Who Should Listen and Who Might Struggle
Ideal for: anyone trying to understand the cultural origins of contemporary online political culture, media scholars and journalists covering internet radicalization, and readers who found themselves unexpectedly influenced by meme-native politics without quite understanding how. The writing is analytical without being academic, and the 10-hour runtime develops the argument at a pace that rewards full engagement rather than background listening. Those who want a strictly chronological news summary of specific political events may find Beran’s more interpretive approach less satisfying, but the interpretive work is exactly what makes this book valuable.
Frequently Asked Questions
Do you need to have used 4chan or know its culture to follow this book?
No. Beran builds the necessary context as the narrative develops, explaining terminology, format conventions, and cultural reference points without assuming prior familiarity. He bridges the insider and outsider perspectives explicitly, which is one of the book’s structural strengths.
Does the book cover Anonymous and Occupy Wall Street in depth, or does it skip quickly to the alt-right material?
Both are covered substantively. The Anonymous hacker collective period and the Occupy support are actually central to Beran’s argument about how the site’s ideology shifted, and he spends significant time on these before tracing the pivot to the alt-right. Understanding the leftist phase is essential to understanding why the transition felt coherent internally.
Is Dale Beran a participant in 4chan culture, a journalist covering it, or something between?
Something between. Beran has observed the site since its early years with genuine insider familiarity, but the book is analytical rather than confessional. He uses his insider knowledge to explain cultural logic that outsiders would miss, while maintaining the critical perspective of someone who has thought carefully about what he witnessed.
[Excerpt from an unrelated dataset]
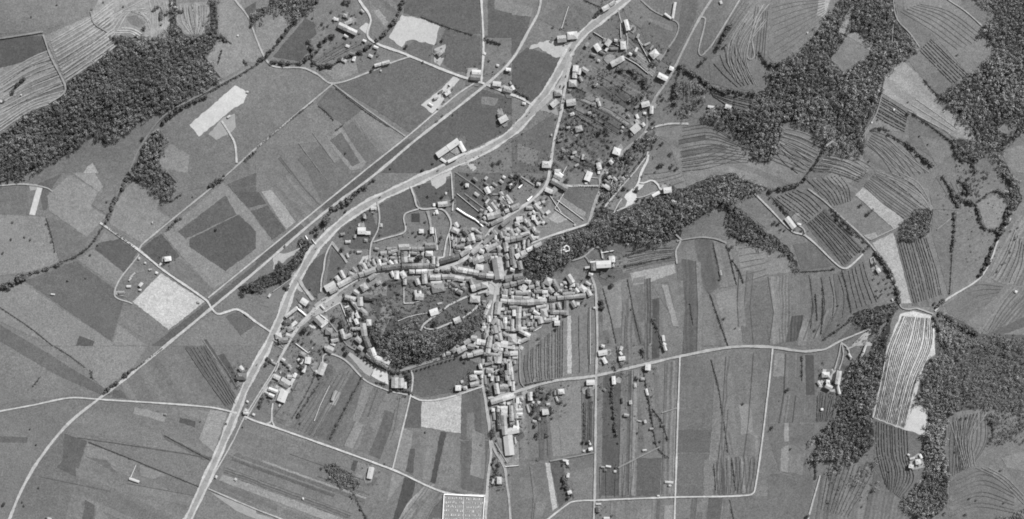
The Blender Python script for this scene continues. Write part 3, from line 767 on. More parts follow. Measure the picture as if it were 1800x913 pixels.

How does It Came from Something Awful compare to other books on internet radicalization and the alt-right?
Beran’s book is distinguished by its cultural depth and its refusal to treat the alt-right as having appeared from nowhere. By tracing 4chan back to its origins and through the Anonymous and Occupy period, he provides historical context that most alt-right analyses skip. Reviewers have described it as the most thorough account of 4chan’s cultural and political trajectory available in any format.